Pois a linguagem planta as suas árvores no homem e quer vê-las cobertas
de folhas, de signos, de obscuros sentimentos, e avenidas desertas

são apenas as que vemos sem ver, há pelo menos formigas
atarefadas, e pedras felizes ao sol, e projetos de cantigas

que alguém um dia cantará, Luís Maurício. Procura deslindar o canto.
Ou antes, não procures. Ele se oferecerá sob forma de pranto

ou de riso. E te acompanhará, Luís Maurício. E as palavras serão servas
de estranha majestade. É tudo estranho. Medita, por exemplo, as ervas,

 enquanto és pequeno e teu instinto, solerte, festivamente se aventura
até o âmago das coisas. A que veio, que pode, quanto dura
essa discreta forma verde, entre formas?[5] [...]

Meu trabalho tem a difícil missão de tentar identificar os motivos de tal desilusão. Não é tarefa fácil, mas abordarei as teorias modernas de Descartes e Kant e identificarei como tais teorias fundaram a egolatria do homem, a construção de seus vínculos cegos e arrogantes e de sua exacerbada subjetividade como caminho para um poder infinito.
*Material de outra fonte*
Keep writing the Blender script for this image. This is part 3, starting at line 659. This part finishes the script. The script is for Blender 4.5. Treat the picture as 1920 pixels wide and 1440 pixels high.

[1] Anthony Giddens, As consequências da Modernidade (São Paulo: Editora Universidade Estadual Paulista, 1991).
[2] Anthony Giddens, As consequências da Modernidade (São Paulo: Editora Universidade Estadual Paulista, 1991).
[3] Anthony Giddens, As consequências da Modernidade (São Paulo: Editora Universidade Estadual Paulista, 1991).
[4] Evilázio Teixeira, Modernidade e Pós-modernidade: Luzes e Sombras (Cadernos IHU Ideias, ano 4, nº 50, 2006).
[5] Carlos Drummond de Andrade, A Luís Maurício, Infante.